Today I did something that scared me.
Today I did something that scared me.
I asked for a pay rise.
I’m 29 and I’ve worked most of my employed career as a service worker earning minimum wage, which I currently do, but today I asked for a raise.
I’d never even considered this until I went on a tinder date last month and over brunch he asked me why I’d never asked for a pay rise?
He was from a salaried engineer job but he insisted the logic same applied and he was right, compared to this time last year I have more skilled (I can drive and reverse vans), I am more efficient at what I do (checking out vehicles to customers, answering emails and calls, taking bookings), I have more responsibility (I open and close some shifts by myself, and I lock up when the manager leaves early) and I’m being paid the same as when I started (except for a rise in the minimum wage). I stated what I want to be paid, taking into account the minimum wage rise in April and we shall see.
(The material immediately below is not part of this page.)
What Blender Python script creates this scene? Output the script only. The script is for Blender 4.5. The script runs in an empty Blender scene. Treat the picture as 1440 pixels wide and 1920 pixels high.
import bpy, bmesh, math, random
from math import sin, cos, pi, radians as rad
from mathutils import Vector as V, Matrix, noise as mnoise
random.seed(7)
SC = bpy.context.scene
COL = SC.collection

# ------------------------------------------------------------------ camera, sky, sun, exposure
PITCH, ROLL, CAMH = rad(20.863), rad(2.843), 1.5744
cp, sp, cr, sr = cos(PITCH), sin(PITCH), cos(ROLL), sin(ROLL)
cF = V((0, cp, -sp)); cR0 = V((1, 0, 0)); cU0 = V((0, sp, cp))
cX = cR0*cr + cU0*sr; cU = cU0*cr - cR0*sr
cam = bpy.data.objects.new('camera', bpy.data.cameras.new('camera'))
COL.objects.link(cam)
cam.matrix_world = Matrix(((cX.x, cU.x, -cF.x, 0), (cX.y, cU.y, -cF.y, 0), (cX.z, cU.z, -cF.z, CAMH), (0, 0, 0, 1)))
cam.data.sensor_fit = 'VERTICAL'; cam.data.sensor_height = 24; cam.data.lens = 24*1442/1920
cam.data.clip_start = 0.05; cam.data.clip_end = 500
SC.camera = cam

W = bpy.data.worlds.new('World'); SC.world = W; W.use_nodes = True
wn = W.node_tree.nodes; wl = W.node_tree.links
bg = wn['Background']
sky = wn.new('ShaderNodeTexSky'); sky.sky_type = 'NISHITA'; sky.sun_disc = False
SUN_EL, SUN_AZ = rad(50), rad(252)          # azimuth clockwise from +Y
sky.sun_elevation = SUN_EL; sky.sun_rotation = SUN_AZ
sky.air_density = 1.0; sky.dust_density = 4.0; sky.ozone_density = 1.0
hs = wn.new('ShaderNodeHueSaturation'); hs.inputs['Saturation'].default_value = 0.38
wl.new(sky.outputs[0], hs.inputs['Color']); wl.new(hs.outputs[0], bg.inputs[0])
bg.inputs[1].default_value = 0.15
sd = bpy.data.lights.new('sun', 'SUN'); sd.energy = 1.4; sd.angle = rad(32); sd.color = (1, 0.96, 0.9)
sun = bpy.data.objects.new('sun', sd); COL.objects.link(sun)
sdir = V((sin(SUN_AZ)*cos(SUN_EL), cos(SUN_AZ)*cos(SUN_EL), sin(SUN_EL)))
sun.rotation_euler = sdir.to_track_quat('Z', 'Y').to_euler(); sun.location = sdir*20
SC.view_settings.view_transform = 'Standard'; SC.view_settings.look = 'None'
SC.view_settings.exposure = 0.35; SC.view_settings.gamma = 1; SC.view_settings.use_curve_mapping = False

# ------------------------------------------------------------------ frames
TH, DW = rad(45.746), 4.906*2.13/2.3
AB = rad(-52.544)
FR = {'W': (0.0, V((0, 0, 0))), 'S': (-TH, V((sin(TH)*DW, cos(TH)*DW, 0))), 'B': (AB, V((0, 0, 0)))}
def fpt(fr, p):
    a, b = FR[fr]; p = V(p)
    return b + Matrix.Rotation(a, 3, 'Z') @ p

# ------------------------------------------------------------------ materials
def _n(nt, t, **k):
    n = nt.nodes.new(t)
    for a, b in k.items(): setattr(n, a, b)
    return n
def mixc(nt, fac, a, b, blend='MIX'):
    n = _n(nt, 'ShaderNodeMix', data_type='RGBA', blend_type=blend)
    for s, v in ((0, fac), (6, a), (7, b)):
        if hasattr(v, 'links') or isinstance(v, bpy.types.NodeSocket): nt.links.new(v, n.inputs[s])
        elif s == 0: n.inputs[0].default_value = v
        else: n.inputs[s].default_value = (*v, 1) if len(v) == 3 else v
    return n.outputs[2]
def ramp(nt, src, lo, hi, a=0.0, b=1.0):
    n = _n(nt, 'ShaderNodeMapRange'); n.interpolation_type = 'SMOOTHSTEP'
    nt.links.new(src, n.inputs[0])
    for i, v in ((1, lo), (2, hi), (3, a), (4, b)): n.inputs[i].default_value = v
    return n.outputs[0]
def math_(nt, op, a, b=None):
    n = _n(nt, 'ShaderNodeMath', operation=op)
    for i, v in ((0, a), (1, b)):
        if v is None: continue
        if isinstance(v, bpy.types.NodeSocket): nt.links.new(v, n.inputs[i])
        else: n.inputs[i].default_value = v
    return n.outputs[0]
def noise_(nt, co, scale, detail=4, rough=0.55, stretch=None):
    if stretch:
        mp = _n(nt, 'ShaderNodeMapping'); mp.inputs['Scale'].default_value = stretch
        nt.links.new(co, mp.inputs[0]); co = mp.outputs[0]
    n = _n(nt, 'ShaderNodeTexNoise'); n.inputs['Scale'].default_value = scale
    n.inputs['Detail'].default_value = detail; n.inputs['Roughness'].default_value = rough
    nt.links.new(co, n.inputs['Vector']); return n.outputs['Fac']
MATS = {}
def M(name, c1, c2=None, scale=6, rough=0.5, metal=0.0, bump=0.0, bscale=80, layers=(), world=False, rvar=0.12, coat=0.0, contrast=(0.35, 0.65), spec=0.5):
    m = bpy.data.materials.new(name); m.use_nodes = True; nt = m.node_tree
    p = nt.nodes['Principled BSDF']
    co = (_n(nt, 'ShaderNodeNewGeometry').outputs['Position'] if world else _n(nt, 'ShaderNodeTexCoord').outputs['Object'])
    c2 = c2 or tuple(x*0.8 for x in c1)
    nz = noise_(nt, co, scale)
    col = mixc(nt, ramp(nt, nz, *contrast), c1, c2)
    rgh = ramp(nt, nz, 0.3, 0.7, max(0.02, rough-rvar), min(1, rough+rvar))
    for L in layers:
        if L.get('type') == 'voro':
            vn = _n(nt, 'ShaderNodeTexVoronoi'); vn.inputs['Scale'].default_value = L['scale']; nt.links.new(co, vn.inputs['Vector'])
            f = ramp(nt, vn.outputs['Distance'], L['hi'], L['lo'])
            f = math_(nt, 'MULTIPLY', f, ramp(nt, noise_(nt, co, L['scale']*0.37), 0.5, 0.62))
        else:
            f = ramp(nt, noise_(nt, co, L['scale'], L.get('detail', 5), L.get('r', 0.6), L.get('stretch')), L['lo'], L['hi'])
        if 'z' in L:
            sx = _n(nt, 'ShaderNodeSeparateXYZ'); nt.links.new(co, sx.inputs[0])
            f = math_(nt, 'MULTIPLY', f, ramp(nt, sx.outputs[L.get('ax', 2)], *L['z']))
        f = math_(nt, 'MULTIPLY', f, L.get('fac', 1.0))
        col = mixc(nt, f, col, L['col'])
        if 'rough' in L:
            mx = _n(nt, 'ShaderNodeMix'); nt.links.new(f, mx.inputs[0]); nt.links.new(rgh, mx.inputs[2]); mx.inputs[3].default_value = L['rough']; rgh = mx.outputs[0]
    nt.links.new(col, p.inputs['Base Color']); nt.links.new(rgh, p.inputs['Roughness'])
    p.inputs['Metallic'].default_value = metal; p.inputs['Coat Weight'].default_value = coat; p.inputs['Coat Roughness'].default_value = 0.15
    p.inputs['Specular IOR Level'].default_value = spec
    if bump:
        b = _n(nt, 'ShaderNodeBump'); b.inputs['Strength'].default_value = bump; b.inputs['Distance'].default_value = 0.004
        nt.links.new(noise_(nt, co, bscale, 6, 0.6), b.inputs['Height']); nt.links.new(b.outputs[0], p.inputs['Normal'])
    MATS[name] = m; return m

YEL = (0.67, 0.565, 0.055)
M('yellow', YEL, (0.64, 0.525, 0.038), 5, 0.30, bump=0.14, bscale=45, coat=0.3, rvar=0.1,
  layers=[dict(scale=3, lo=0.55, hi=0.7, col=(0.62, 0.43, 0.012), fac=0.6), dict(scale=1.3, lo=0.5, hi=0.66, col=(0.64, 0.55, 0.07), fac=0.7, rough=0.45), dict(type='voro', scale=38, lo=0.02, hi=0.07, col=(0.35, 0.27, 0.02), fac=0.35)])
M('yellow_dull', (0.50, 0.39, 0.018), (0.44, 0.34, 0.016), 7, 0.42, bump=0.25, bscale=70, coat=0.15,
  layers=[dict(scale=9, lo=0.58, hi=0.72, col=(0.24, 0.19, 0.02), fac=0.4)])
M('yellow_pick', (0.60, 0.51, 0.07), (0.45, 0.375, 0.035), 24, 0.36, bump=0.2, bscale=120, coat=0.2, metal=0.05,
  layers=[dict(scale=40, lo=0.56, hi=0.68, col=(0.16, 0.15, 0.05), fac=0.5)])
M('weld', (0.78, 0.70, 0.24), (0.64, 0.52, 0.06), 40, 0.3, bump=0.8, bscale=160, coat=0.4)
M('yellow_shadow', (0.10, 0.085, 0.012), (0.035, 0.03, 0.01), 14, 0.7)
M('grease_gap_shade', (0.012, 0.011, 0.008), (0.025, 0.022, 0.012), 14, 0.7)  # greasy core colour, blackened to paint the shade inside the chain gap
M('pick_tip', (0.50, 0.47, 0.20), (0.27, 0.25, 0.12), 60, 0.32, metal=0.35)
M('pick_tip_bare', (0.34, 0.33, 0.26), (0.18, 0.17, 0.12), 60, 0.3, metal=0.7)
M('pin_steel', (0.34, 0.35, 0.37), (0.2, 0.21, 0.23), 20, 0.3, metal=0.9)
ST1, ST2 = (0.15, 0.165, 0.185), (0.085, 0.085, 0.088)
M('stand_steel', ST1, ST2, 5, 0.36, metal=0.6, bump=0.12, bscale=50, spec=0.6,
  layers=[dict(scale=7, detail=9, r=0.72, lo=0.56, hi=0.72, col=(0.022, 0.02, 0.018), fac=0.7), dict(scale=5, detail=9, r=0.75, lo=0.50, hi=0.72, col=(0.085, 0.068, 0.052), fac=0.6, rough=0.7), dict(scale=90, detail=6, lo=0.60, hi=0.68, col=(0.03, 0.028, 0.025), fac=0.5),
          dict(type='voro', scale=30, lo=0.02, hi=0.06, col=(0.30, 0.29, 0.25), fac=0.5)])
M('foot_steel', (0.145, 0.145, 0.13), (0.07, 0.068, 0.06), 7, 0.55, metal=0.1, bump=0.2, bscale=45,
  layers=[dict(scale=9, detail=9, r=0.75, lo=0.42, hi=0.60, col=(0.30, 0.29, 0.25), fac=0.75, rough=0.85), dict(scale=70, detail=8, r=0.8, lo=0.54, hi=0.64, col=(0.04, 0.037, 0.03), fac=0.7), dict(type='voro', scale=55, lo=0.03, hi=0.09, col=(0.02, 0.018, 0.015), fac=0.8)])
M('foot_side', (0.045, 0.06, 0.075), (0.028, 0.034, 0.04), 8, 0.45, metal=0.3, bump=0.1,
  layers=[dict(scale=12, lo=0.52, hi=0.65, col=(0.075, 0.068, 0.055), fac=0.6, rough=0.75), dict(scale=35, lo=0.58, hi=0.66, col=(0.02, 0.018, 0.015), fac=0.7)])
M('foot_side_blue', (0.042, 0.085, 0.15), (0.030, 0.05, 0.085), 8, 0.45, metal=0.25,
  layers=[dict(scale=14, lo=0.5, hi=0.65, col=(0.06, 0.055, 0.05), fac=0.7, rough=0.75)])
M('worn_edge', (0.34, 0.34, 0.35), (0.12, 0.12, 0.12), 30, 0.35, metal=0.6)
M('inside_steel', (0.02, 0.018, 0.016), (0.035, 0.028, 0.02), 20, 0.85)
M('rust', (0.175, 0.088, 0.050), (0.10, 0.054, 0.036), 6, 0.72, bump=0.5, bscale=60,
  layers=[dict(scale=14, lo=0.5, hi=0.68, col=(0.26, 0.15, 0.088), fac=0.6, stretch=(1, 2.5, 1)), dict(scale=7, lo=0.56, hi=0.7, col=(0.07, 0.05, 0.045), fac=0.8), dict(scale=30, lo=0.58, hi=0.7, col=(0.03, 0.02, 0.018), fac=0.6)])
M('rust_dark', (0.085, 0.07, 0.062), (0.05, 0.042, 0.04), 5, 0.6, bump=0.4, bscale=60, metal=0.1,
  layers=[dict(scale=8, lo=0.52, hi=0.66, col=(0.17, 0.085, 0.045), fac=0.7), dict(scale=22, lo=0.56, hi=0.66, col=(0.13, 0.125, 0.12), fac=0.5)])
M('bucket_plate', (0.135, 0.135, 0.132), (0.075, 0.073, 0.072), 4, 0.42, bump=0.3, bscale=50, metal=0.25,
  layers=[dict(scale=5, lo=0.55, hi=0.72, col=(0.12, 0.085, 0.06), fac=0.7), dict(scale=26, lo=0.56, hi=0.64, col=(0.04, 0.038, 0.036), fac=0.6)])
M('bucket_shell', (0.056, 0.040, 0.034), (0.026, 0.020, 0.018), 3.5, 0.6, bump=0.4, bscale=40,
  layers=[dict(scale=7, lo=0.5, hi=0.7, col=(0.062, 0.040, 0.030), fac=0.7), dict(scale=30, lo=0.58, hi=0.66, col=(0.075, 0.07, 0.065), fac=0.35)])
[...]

It was scary, and I sat there contemplating if I should ask or not before I did, I knew I had a choice and two paths which would diverge from there: I would ask and I might get paid more, or not and that’s fine, or I would never ask and I would live knowing I had the chance and didn’t and I wouldn’t be ok with that, so I chose to ask.
I start this year as I mean to go on, making small decisions which diverge my life path and taking steps which take me out of my comfort zone, and which potentially have unknowable consequences.
It’s interesting to reflect on the past year and see what decisions I made which have affected my life path.
I chose to leave a relationship which wasn’t making me happy.
I chose to leave my B&B room to get food when I was visiting St Ives even though I would have been more comfortable to stay in, this might sound small and obvious but it was a big deal for me and it was a decision I had to make.
I’ve made this decision to create a place for my writing, to write something, and to then share my writing with the world.
I’ve made the decision to sell my art, this year I want to sell 12 paintings.
I’m starting as I mean to go on, this is me leaving my bedroom and going out into the world to find something to eat.